LOVERS TORTURED IN THE ROBOTIC UPRISING
park zero's Proxy is demanding. It invades the senses, abuses them in a way that's both aggressive and stimulating. Similarities are drawn to Fuck Buttons, in the sense that power secretes pattern. Noise is used not as a tool to petrify, but rather as a stun gun aimed at electrifying. It's dance music, thinly disguised as torture sequences set to chainsaws, battering rams, and cries from maddened prisoners. park zero straddles this line confidently, never falling into tropes that often arise from Power Noise, never resting on laurels that come from high-intensity EBM. Unnatural rhythms break up the monotony of Drum N' Bass ('Fuzz Funk'), while samples shredded beyond comprehension incise the brain fold into inducing memories once revered, now repulsed ('Longest Night').
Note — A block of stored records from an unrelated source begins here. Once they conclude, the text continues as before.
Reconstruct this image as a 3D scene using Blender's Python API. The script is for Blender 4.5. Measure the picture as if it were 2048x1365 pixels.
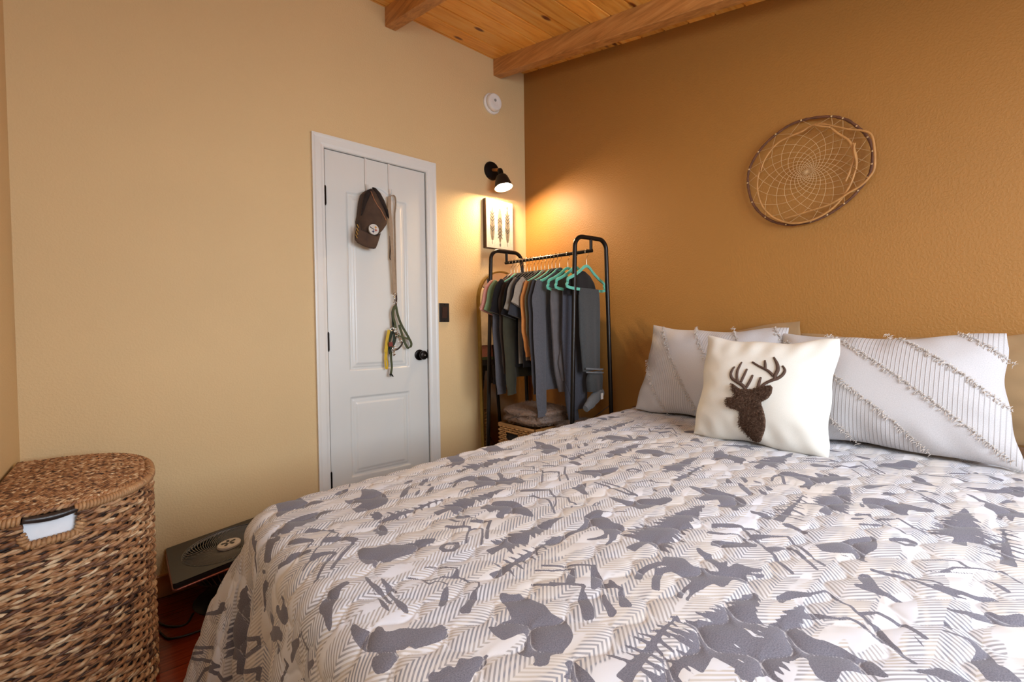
import bpy, bmesh, math, random
import numpy as np
from mathutils import Vector, Matrix, noise as mnoise

for _o in list(bpy.data.objects):
    bpy.data.objects.remove(_o, do_unlink=True)
SC = bpy.context.scene
COL = SC.collection
PI = math.pi

# ------------------------------------------------------------------ camera
CAM = np.array([-2.1653, -2.3770, 1.0880])
YAW, PITCH, ROLL, FPX = 0.7058, -0.0220, -0.0130, 907.19
FWD = np.array([math.sin(YAW)*math.cos(PITCH), math.cos(YAW)*math.cos(PITCH), math.sin(PITCH)])
_r0 = np.array([math.cos(YAW), -math.sin(YAW), 0.0])
_u0 = np.cross(_r0, FWD)
RGT = _r0*math.cos(ROLL) + _u0*math.sin(ROLL)
UPV = -_r0*math.sin(ROLL) + _u0*math.cos(ROLL)
cam_d = bpy.data.cameras.new('camera')
cam_d.sensor_width = 36.0
cam_d.lens = FPX/2048.0*36.0
cam_d.clip_start = 0.02
cam_o = bpy.data.objects.new('camera', cam_d)
COL.objects.link(cam_o)
m = Matrix.Identity(4)
for i in range(3):
    m[i][0] = RGT[i]; m[i][1] = UPV[i]; m[i][2] = -FWD[i]; m[i][3] = CAM[i]
cam_o.matrix_world = m
SC.camera = cam_o

def ray(x, y):
    return FWD + RGT*(x-1024.0)/FPX - UPV*(y-682.5)/FPX
def on_x(x, y, X):
    d = ray(x, y); return CAM + d*(X-CAM[0])/d[0]
def on_y(x, y, Y):
    d = ray(x, y); return CAM + d*(Y-CAM[1])/d[1]
def on_z(x, y, Z):
    d = ray(x, y); return CAM + d*(Z-CAM[2])/d[2]

# ------------------------------------------------------------------ colour management, world, daylight
SC.view_settings.view_transform = 'Standard'
SC.view_settings.look = 'None'
SC.view_settings.gamma = 1.0
SC.view_settings.use_curve_mapping = False
SC.view_settings.exposure = 0.14
W = bpy.data.worlds.new('world'); SC.world = W; W.use_nodes = True
_bg = W.node_tree.nodes['Background']
_bg.inputs[0].default_value = (0.80, 0.88, 1.0, 1); _bg.inputs[1].default_value = 1.5

def area(name, loc, rot, sx, sy, power, col):
    l = bpy.data.lights.new(name, 'AREA'); l.shape = 'RECTANGLE'; l.size = sx; l.size_y = sy
    l.energy = power; l.color = col
    o = bpy.data.objects.new(name, l); o.location = loc; o.rotation_euler = rot
    COL.objects.link(o); return o
# daylight through the window behind the photographer and the one in the left wall
area('front_window_daylight', (-1.25, -4.45, 1.95), (PI/2-0.18, 0, 0), 3.2, 2.0, 345.0, (0.77, 0.88, 1.0))
area('left_window_daylight', (-2.52, -2.25, 1.75), (0, -PI/2+0.45, 0), 0.55, 0.9, 9.0, (0.86, 0.93, 1.0))
# unseen warm fill light added behind the photographer to lift the ambient
_l = bpy.data.lights.new('rear_fill_light', 'POINT'); _l.energy = 4; _l.color = (1.0, 0.86, 0.70); _l.shadow_soft_size = 0.16
_o = bpy.data.objects.new('rear_fill_light', _l); _o.location = (-1.25, -2.75, 1.98); COL.objects.link(_o)

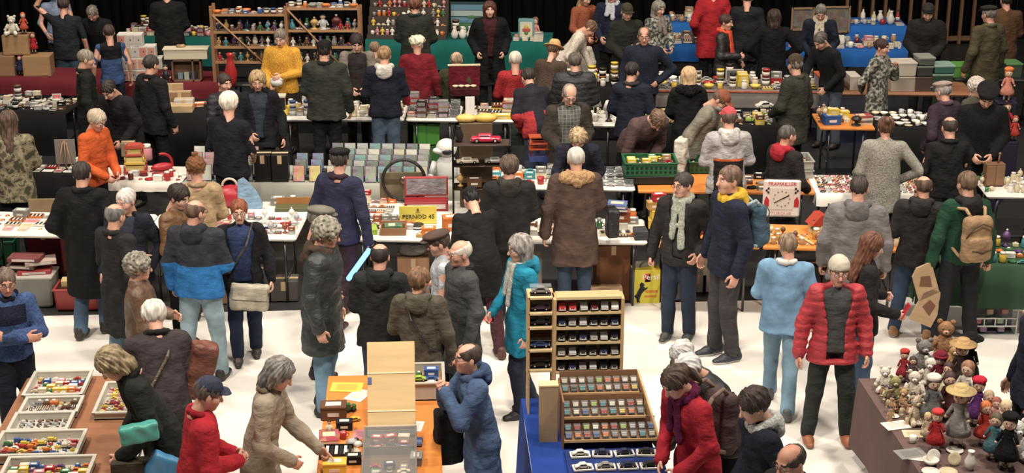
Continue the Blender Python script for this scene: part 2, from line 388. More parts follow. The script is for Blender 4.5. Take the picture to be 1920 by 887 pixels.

Proxy's a mental workout, tantalizing the pleasure principles while heightening the senses for what lurks around the bend.
Nowhere is that executed better than in the stunning nine-minute opener 'Could You Love Me Now?' An exodus of dystopian futurism, rife with stifled panic, micro-compressed heartbeats, and lost romance. The vocals and namely their topic of love, consumed by the void, works as a perfect palatial match for something so grotesque, brutal, and frankly abusive. There is no escape in park zero's crafted world, as tectonic bass thumps endlessly behind blender blades and graphic malfunctions. Yet its success arises in the hope; the strength of movement, of persistence, of desire. In spite of these gargantuan confines, the singer fights onwards, bringing with her a feverish appetite that never fails to relent. This comes in the form of 120 BPMs.
That being said, by album's end, the tonal draft changes dramatically. Presumably lost in abyssal fragments, the final two convention songs ('Death From Above,' 'East Of Eden') feature zero vocals, or presence of humanity. On the former, a somber beat marks this absence. But on the latter, a celebration of automation perseverates. It spits in the face of 'Could You Love Me Now?,' matching the energy and bullheadedness, without the pestering little human finding their way in. In theory, 'East Of Eden' boasts as Proxy's closer, for if we're to take this concept further, the ten-minute 'Funeral Song' concludes this affray devoid of consternation, movement, and antagonism. It is merely decay, a rotting corpse of a human fell by machine. Without the frantic Death Industrial elements, the dread and misery draws a comparison to Uboa. Lying on her deathbed, tethered to machinery. With no tempo to entice towards ascension. 'Funeral Song' stands in contrast to Proxy, and for good reason. It's a cleansing edifice, an extreme contending against an album of extremes.